European leaders insisted for more than a year that Greece wouldn’t be allowed to fail and would pay back its creditors; then, last year, it became apparent that the costs of keeping it afloat were too much for the rest of the euro zone to bear.

A first proposal for a debt restructuring, in July, asked private creditors to forsake on average 10% of the face value of their holdings.

As Greece’s finances deteriorated, that plan evaporated.

The restructuring now set to be executed will see Greece chop 53.5% from the face value of around €200 billion in bonds held by private creditors. Greece’s other major creditors include its fellow euro-zone nations, which have lent €53 billion, the International Monetary Fund, which lent €20 billion, and the European Central Bank and national central banks, which bought more than €50 billion of its bonds. None of those borrowings are affected by the restructuring.

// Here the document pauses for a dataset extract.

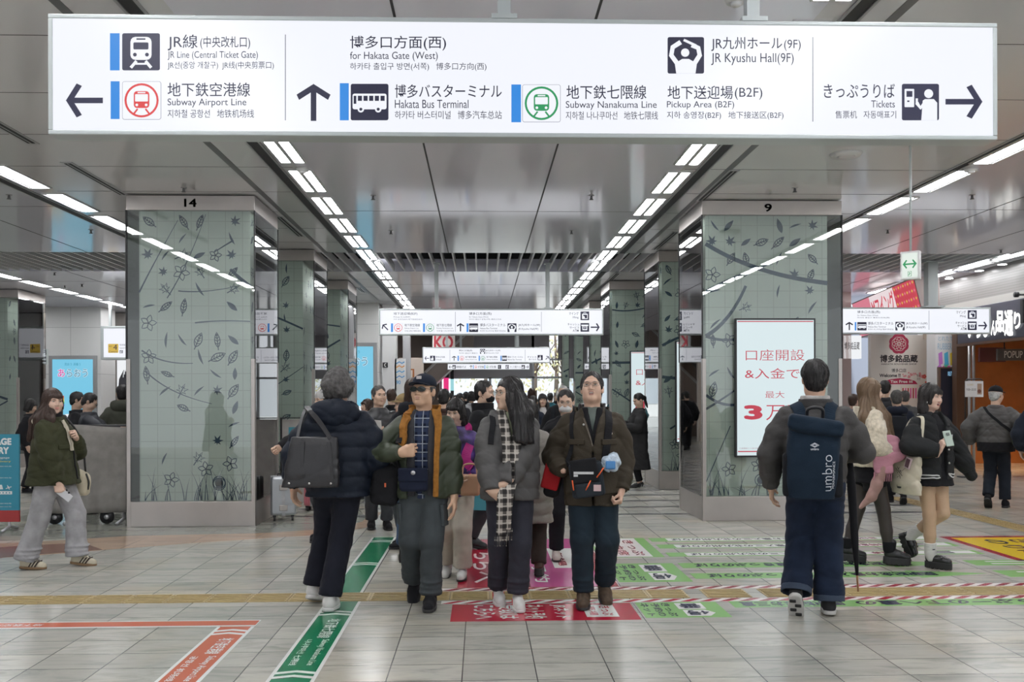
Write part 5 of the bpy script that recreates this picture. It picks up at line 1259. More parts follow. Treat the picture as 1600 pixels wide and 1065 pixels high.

Of the €206 billion in total securities in private hands, €177 billion are government bonds issued under the laws of Greece, about €10 billion are bonds issued by state-owned companies and guaranteed by Greece and €18 billion are government bonds issued under the laws of foreign jurisdictions, where Greece’s reach is more limited.

Greece’s laws—changed in February—permit the country to bind all Greek-law holders to the exchange with the consent of two-thirds. That threshold was easily cleared, and Greece said all €177 billion will be forced into the exchange.

Of the foreign-law bonds, 69% agreed to the exchange, as did the bulk of the state-owned-company bonds. Greece said it would give resistant bondholders two weeks to change their minds, but it implied it would play tough.

There are thus around €9 billion of bonds belonging to creditors who may challenge the exchange through courts or arbitration panels. Greece has said repeatedly it doesn’t have the money to pay holdouts, and they face a difficult fight.

Mr. Venizelos, the Greek finance minister, told reporters Friday that holdouts were “naive” in thinking they would be paid in full.

Formally, Greece must consult with its euro-zone rescuers before invoking the collective-action clauses to bind all Greek-law creditors; a teleconference of euro-zone finance ministers was scheduled for 11:30 a.m. London time on Friday.

The decision to use force means conditions will have been met to trigger credit-default swaps, insurance-like contracts that pay off when a creditor suffers losses.

A panel convened by the International Swaps and Derivatives Association, an industry group, is responsible for deciding when the swaps are triggered. The group said early Friday that the panel would meet at 1 p.m. London time.

There are $3.2 billion worth of credit-default swap contracts outstanding, after subtracting offsetting contracts bought and sold by the same firm, according to figures from the Depository Trust & Clearing Corp. Mr. Venizelos called that “an amount that is completely insignificant for the Greek and European economy.”

On Monday, the new Greek bonds will be issued for trading. Bondholders who submit to the swap—or are forced to do so—will get a package of securities including cash or high-quality short-term bonds issued by the euro-zone rescue fund valued at 15% of the face value of whatever they exchange, plus a series of Greek bonds maturing over the next 11 to 30 years valued at 31.5%. Those bonds have already begun trading in a hypothetical “gray market,” said people familiar with the matter.

The new 30-year bond was quoted between 15 and 17 cents, and an 11-year bond at between 20 and 22 cents. Those levels indicate that investors think Greece will still be unlikely to meet all its obligations after the restructuring.